Daí que esse recurso deva ser considerado um acto de representação inválido, pois foi feito sem o conhecimento e contra a vontade do representado e de quem tinha o poder de legalmente o representar.
Mas, ainda que assim não fosse, o recurso em causa não foi recebido e não houve reclamação do despacho de não recebimento, pelo que não interferiu no trânsito em julgado da decisão de que se quis recorrer.
Despacho do Sr. Desembargador relator que anulou o processado e mandou notificar novamente o acórdão da Relação:
Este despacho foi proferido muito depois de ocorrer o trânsito em julgado do acórdão da Relação e, portanto, independentemente do seu mérito ou demérito, nunca podia ter por efeito "revogar" esse trânsito e conceder uma nova oportunidade de recurso ao arguido, já que o único meio legal de pôr em causa o trânsito de uma condenação penal é o recurso extraordinário de revisão, a julgar pelo Supremo Tribunal de Justiça, nos termos e com os fundamentos previstos nos art.ºs 449.º e segs. do CPP.
Deste modo, o arguido A interpõe para este Supremo Tribunal de Justiça recurso ordinário de decisão do Tribunal da Relação de Lisboa já entretanto transitada em julgado, pelo que o recurso é intempestivo e deve ser rejeitado liminarmente.
O recorrente não será tributado, já que se limitou a dar seguimento processual a uma errada tramitação da responsabilidade do tribunal recorrido.
6. Pelo exposto, acordam os Juízes da Secção Criminal do Supremo Tribunal de Justiça em rejeitar o recurso, por intempestivo.
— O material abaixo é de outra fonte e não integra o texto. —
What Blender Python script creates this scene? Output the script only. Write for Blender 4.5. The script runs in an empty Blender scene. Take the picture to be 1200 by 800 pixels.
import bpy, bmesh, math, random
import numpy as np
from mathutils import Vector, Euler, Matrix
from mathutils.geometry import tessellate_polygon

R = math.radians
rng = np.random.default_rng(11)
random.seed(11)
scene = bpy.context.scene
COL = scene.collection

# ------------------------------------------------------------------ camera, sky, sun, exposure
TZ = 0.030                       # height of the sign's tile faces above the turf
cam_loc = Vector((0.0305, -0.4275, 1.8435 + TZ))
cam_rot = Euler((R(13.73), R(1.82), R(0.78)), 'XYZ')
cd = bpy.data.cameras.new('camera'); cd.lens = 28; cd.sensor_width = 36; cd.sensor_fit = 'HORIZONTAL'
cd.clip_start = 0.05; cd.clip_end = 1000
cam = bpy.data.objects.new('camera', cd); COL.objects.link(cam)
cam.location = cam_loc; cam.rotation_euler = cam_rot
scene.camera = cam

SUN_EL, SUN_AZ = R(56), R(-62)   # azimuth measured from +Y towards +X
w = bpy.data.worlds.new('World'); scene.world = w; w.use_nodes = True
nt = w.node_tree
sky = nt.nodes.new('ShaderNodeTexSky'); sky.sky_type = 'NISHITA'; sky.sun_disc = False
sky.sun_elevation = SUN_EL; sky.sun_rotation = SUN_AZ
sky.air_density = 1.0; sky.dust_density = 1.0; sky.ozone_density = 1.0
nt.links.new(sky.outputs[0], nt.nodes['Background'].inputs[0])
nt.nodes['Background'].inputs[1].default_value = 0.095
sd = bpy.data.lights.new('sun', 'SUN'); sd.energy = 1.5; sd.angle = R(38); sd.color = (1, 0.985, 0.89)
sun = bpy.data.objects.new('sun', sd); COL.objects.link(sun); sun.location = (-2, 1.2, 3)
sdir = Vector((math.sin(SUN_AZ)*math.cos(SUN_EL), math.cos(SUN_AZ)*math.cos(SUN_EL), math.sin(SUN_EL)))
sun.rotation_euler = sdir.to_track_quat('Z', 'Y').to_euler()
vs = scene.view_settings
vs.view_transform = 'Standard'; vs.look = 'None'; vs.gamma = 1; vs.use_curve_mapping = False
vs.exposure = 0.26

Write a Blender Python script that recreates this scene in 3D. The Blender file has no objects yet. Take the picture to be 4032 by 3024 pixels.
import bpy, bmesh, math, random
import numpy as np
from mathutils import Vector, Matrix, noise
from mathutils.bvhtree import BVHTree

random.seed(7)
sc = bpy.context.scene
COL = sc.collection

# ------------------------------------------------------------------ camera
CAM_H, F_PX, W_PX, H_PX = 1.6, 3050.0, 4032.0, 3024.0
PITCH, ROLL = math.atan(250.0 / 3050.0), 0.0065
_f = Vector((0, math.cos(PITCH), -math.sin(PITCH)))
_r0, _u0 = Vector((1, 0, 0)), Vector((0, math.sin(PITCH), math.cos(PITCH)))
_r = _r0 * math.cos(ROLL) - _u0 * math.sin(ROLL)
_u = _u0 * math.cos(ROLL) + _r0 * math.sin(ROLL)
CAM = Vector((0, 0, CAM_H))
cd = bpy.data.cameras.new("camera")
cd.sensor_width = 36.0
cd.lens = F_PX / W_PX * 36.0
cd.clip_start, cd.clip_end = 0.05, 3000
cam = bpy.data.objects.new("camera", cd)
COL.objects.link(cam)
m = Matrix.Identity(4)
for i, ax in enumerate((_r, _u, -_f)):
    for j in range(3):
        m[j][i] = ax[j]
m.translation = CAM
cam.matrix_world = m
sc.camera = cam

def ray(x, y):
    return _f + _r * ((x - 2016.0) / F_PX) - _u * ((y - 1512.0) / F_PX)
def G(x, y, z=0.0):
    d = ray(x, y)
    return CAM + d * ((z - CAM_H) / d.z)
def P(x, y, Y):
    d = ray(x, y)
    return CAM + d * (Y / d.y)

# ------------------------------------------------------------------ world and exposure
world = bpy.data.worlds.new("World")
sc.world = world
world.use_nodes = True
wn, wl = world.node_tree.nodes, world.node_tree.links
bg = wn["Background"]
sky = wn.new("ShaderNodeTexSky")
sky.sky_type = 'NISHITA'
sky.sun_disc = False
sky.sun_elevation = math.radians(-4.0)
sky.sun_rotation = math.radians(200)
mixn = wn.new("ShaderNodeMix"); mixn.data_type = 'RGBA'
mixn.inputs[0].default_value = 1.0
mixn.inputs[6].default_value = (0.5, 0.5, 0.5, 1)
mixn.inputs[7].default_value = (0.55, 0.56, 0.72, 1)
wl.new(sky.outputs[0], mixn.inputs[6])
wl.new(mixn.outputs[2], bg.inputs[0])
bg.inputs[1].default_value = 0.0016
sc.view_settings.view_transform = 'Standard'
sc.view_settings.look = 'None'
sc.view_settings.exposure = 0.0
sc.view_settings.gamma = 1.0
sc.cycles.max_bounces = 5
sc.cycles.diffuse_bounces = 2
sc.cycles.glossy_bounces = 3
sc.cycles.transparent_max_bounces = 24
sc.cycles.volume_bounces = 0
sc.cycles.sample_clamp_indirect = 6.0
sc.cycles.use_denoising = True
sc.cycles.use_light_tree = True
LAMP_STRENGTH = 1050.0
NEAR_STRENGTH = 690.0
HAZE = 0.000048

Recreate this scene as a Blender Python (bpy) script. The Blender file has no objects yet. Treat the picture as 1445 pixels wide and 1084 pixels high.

Não há lugar a tributação, nos termos indicados.
Notifique.
Lisboa, 12 de Maio de 2005
Santos Carvalho,
Costa Mortágua,
Rodrigues da Costa.
----------------------------------------
(1) Fls. 227 - procuração ao Dr. O, que renuncia ao mandato a fls. 231.
Fls. 234 - procuração ao Dr. P.
Fls. 1022 - procuração ao Dr. Q, requerendo o arguido a fls. 1029 a substituição do Dr. P.
Fls. 1424 - o Dr. Q renuncia ao mandato.
Fls. 1446 - procuração aos Drs. R e S, que substabelecem nos Drs. T e U (fls. 1467 e 1527), mas acabam por renunciar ao mandato (fls. 1525).
Fls. 1529 - a O.A. nomeia uma defensora oficiosa.
Fls. 1568 - o arguido revoga o mandato a favor do Dr. V, que, ao que parece, não chegou a ter procuração nos autos.